## WHAT THE TASK REQUIRES
Give every line again exactly as it appears, please, but not the pictures.

## GIVEN MATERIAL

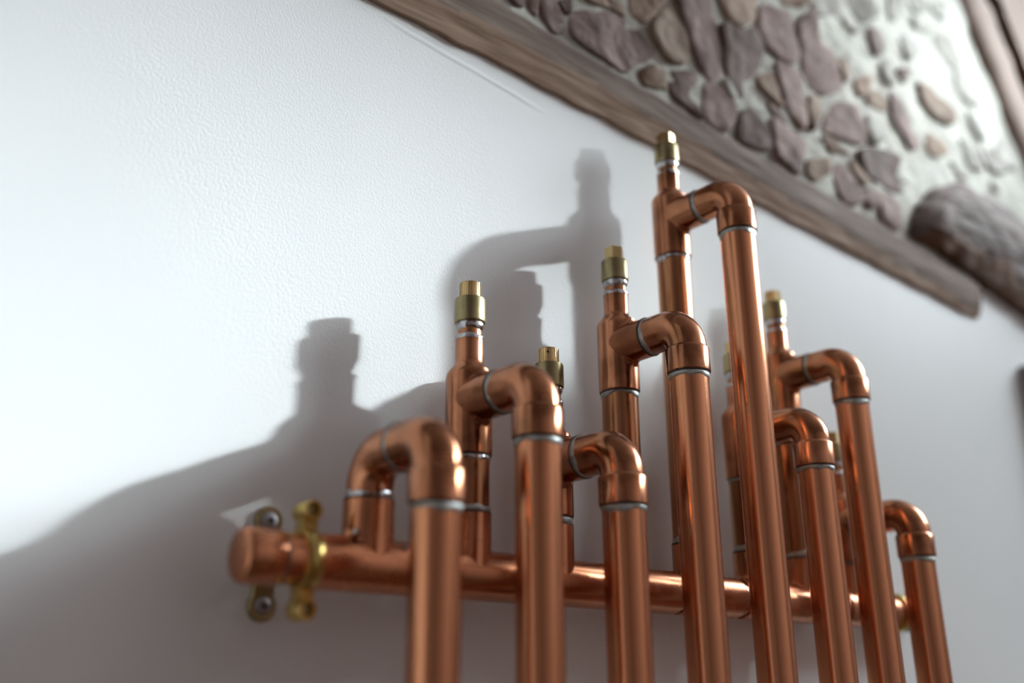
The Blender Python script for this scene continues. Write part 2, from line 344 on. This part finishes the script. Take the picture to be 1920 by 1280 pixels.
# ------------------------------------------------------------------ old timbers in the wall
def timber(name, lo, hi, x0, x1, nx, nt, prof, mats, msel, ragged, rough, label, cat, vert=False):
    """slab along the wall between two curves; prof(t) = how far it stands off the wall"""
    b = MB(); rs = []
    for i in range(nx + 1):
        x = x0 + (x1 - x0) * i / nx; a, c = interp(lo, x), interp(hi, x); ring = []
        e0 = ragged * fbm((x, 0.3, 1.0), 30); e1 = ragged * fbm((x, 0.9, 5.0), 30)
        for j in range(nt + 1):
            t = j / nt; z = (a + e0) + (c + e1 - a - e0) * t
            d = prof(t, x) + rough * fbm((x * 0.35, t * 0.12, 2.0), 60)
            ring.append(W(x, z, d))
        ring = [W(x, a + e0, -0.01)] + ring + [W(x, c + e1, -0.01)]
        rs.append(ring)
    nfull = len(rs[0])
    vs = [p for r in rs for p in r]; 
    for i in range(nx):
        for j in range(nfull - 1):
            xm = x0 + (x1 - x0) * (i + .5) / nx; tm = (j - 0.5) / nt
            b.v = b.v or [tuple(p) for p in vs]
            b.f.append((i * nfull + j, (i + 1) * nfull + j, (i + 1) * nfull + j + 1, i * nfull + j + 1)); b.mi.append(msel(tm, xm))
    b.f.append(tuple(range(nfull))); b.mi.append(0)
    b.f.append(tuple(nx * nfull + j for j in reversed(range(nfull)))); b.mi.append(0)
    return tag(b.build(name, mats, smooth=50), label, cat, kind='thing')
timber('timber_board', BOARD_LO, BOARD_HI, -0.5, 0.926, 170, 16,
       lambda t, x: 0.005 + 0.006 * min(1, t / 0.42) - (0.003 if t > 0.95 else 0),
       [M['board_dark'], M['board_light']], lambda t, x: 1 if t < 0.44 + 0.10 * fbm((x, 0, 0), 14) - max(0, x - 0.35) * 0.55 else 0,
       0.0028, 0.0012, 'long weathered brown timber board running between white plaster and stones', 'board')
timber('timber_beam', BEAM_LO, BEAM_HI, 0.788, 1.30, 80, 14,
       lambda t, x: 0.004 + 0.028 * sin(pi * min(1, max(0.0, 0.08 + t * 0.9))) ** 0.6 * min(1, (x - 0.77) / 0.05) ,
       [M['beam'], M['edge_and_groove_shade']], lambda t, x: 1 if t < 0.20 + 0.10 * fbm((x, 2, 0), 20) else 0,
       0.004, 0.005, 'dark rough-hewn timber beam with a broken end among the stones', 'beam')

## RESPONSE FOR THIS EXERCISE
The Blender Python script for this scene continues. Write part 2, from line 344 on. This part finishes the script. Take the picture to be 1920 by 1280 pixels.
# ------------------------------------------------------------------ old timbers in the wall
def timber(name, lo, hi, x0, x1, nx, nt, prof, mats, msel, ragged, rough, label, cat, vert=False):
    """slab along the wall between two curves; prof(t) = how far it stands off the wall"""
    b = MB(); rs = []
    for i in range(nx + 1):
        x = x0 + (x1 - x0) * i / nx; a, c = interp(lo, x), interp(hi, x); ring = []
        e0 = ragged * fbm((x, 0.3, 1.0), 30); e1 = ragged * fbm((x, 0.9, 5.0), 30)
        for j in range(nt + 1):
            t = j / nt; z = (a + e0) + (c + e1 - a - e0) * t
            d = prof(t, x) + rough * fbm((x * 0.35, t * 0.12, 2.0), 60)
            ring.append(W(x, z, d))
        ring = [W(x, a + e0, -0.01)] + ring + [W(x, c + e1, -0.01)]
        rs.append(ring)
    nfull = len(rs[0])
    vs = [p for r in rs for p in r]; 
    for i in range(nx):
        for j in range(nfull - 1):
            xm = x0 + (x1 - x0) * (i + .5) / nx; tm = (j - 0.5) / nt
            b.v = b.v or [tuple(p) for p in vs]
            b.f.append((i * nfull + j, (i + 1) * nfull + j, (i + 1) * nfull + j + 1, i * nfull + j + 1)); b.mi.append(msel(tm, xm))
    b.f.append(tuple(range(nfull))); b.mi.append(0)
    b.f.append(tuple(nx * nfull + j for j in reversed(range(nfull)))); b.mi.append(0)
    return tag(b.build(name, mats, smooth=50), label, cat, kind='thing')
timber('timber_board', BOARD_LO, BOARD_HI, -0.5, 0.926, 170, 16,
       lambda t, x: 0.005 + 0.006 * min(1, t / 0.42) - (0.003 if t > 0.95 else 0),
       [M['board_dark'], M['board_light']], lambda t, x: 1 if t < 0.44 + 0.10 * fbm((x, 0, 0), 14) - max(0, x - 0.35) * 0.55 else 0,
       0.0028, 0.0012, 'long weathered brown timber board running between white plaster and stones', 'board')
timber('timber_beam', BEAM_LO, BEAM_HI, 0.788, 1.30, 80, 14,
       lambda t, x: 0.004 + 0.028 * sin(pi * min(1, max(0.0, 0.08 + t * 0.9))) ** 0.6 * min(1, (x - 0.77) / 0.05) ,
       [M['beam'], M['edge_and_groove_shade']], lambda t, x: 1 if t < 0.20 + 0.10 * fbm((x, 2, 0), 20) else 0,
       0.004, 0.005, 'dark rough-hewn timber beam with a broken end among the stones', 'beam')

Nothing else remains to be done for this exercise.